Many of these generally-applicable state laws governing the franchise relationship contain anti-waiver provisions that invalidate choice-of-law provisions in franchise agreements that would serve to circumvent the application of state franchise acts.  However, in the H&R Block case, the Missouri Court of Appeals held that the parties’ contractual choice of Missouri law superseded any contrary requirements of the state statutes.  96 S.W.3d at 873.  Thus, the potential applicability of a state statute is not necessarily dispositive.
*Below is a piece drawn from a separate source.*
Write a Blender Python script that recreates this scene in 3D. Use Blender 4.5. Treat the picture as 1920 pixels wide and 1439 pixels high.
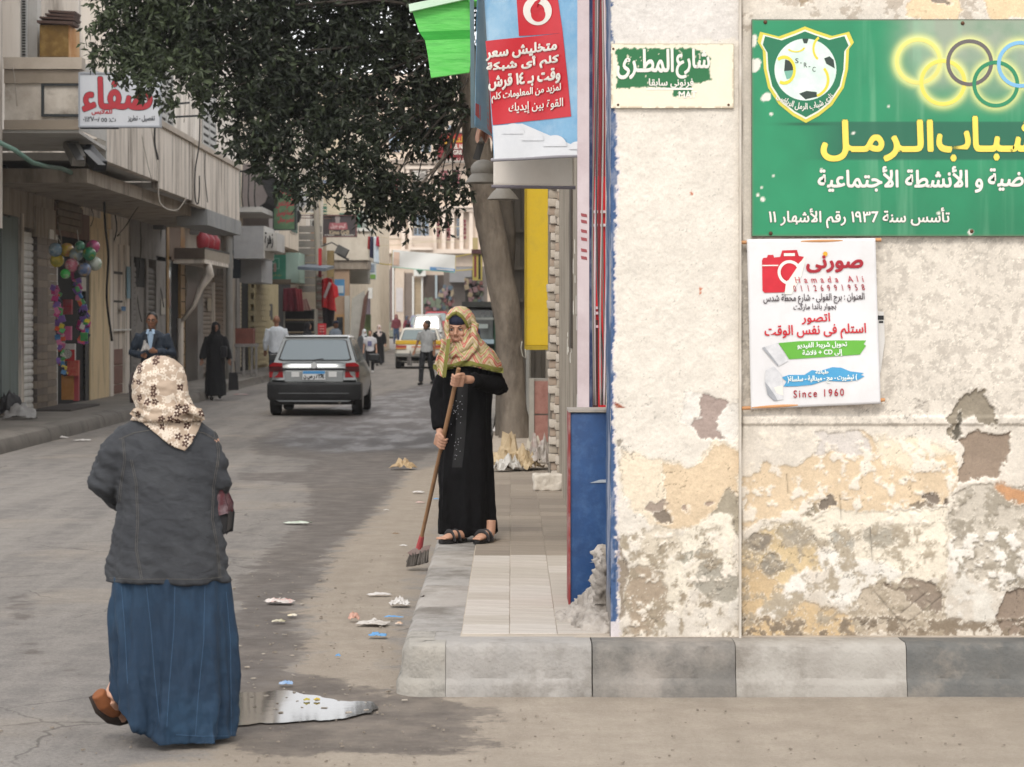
import bpy, bmesh, math, random
import numpy as np
from mathutils import Vector, Matrix, noise
from mathutils.bvhtree import BVHTree
from mathutils.geometry import tessellate_polygon
R = math.radians
random.seed(7)
for o in list(bpy.data.objects): bpy.data.objects.remove(o)
SC = bpy.context.scene
COL = SC.collection
# ------------------------------------------------------------------ camera, sky, sun, exposure
FP = 1920 * 85 / 36.0            # focal length in photograph pixels
CZ = 1.7                         # eye height, metres
cam = bpy.data.cameras.new('camera'); cam.lens = 85; cam.sensor_width = 36
cam.shift_y = -119.5 / 1920; cam.clip_start = 0.1; cam.clip_end = 3000
cam.dof.use_dof = True; cam.dof.focus_distance = 14.5; cam.dof.aperture_fstop = 7.1
camo = bpy.data.objects.new('camera', cam); COL.objects.link(camo)
camo.location = (0, 0, CZ); camo.rotation_euler = (R(90), 0, 0)
SC.camera = camo
world = bpy.data.worlds.new('World'); SC.world = world; world.use_nodes = True
wn = world.node_tree; bgn = wn.nodes['Background']
sky = wn.nodes.new('ShaderNodeTexSky'); sky.sky_type = 'NISHITA'; sky.sun_disc = False
SUN_EL, SUN_AZ = 46, 190         # azimuth measured clockwise from +Y: behind the camera
sky.sun_elevation = R(SUN_EL); sky.sun_rotation = R(SUN_AZ)
sky.air_density = 1.0; sky.dust_density = 1.2; sky.ozone_density = 1.0
hs = wn.nodes.new('ShaderNodeHueSaturation'); hs.inputs['Saturation'].default_value = 0.22
wn.links.new(sky.outputs[0], hs.inputs['Color'])
cloud = wn.nodes.new('ShaderNodeMixRGB'); cloud.inputs[0].default_value = 0.55; cloud.inputs[2].default_value = (9.4, 9.3, 9.3, 1)   # thin even cloud veiling the blue
wn.links.new(hs.outputs[0], cloud.inputs[1]); wn.links.new(cloud.outputs[0], bgn.inputs[0])
bgn.inputs[1].default_value = 0.15
sl = bpy.data.lights.new('sun', 'SUN'); sl.energy = 1.2; sl.angle = R(16); sl.color = (1.0, 0.93, 0.84)
so = bpy.data.objects.new('sun', sl); COL.objects.link(so)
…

In addition to these state law provisions that are generally applicable to franchises and distributorships operated in those states regardless of the nature of the business, every state has statutory restrictions on termination and nonrenewal that are applicable to particular industries.  For example, statutory restrictions on the termination or nonrenewal of franchises, dealerships and distributorships that sell motor vehicles are common.  Other industries protected by state statutes include farm implement and other similar equipment dealers, petroleum and service station franchisees, and liquor and beer distributors. For one or more of these specific industries, every state prevents termination or nonrenewal absent good cause and/or some manner of prior notice.  Many also require repurchase of inventory. Similarly, in the context of petroleum dealerships and service station franchises, the federal Petroleum Marketing Practices Act (15 U.S.C. § 2801 et seq.) forbids petroleum distributors from terminating or choosing not to renew a dealer without good cause and prior written notice.  Thus, in these particular industries, the common law framework generally is supplanted by these statutory requirements.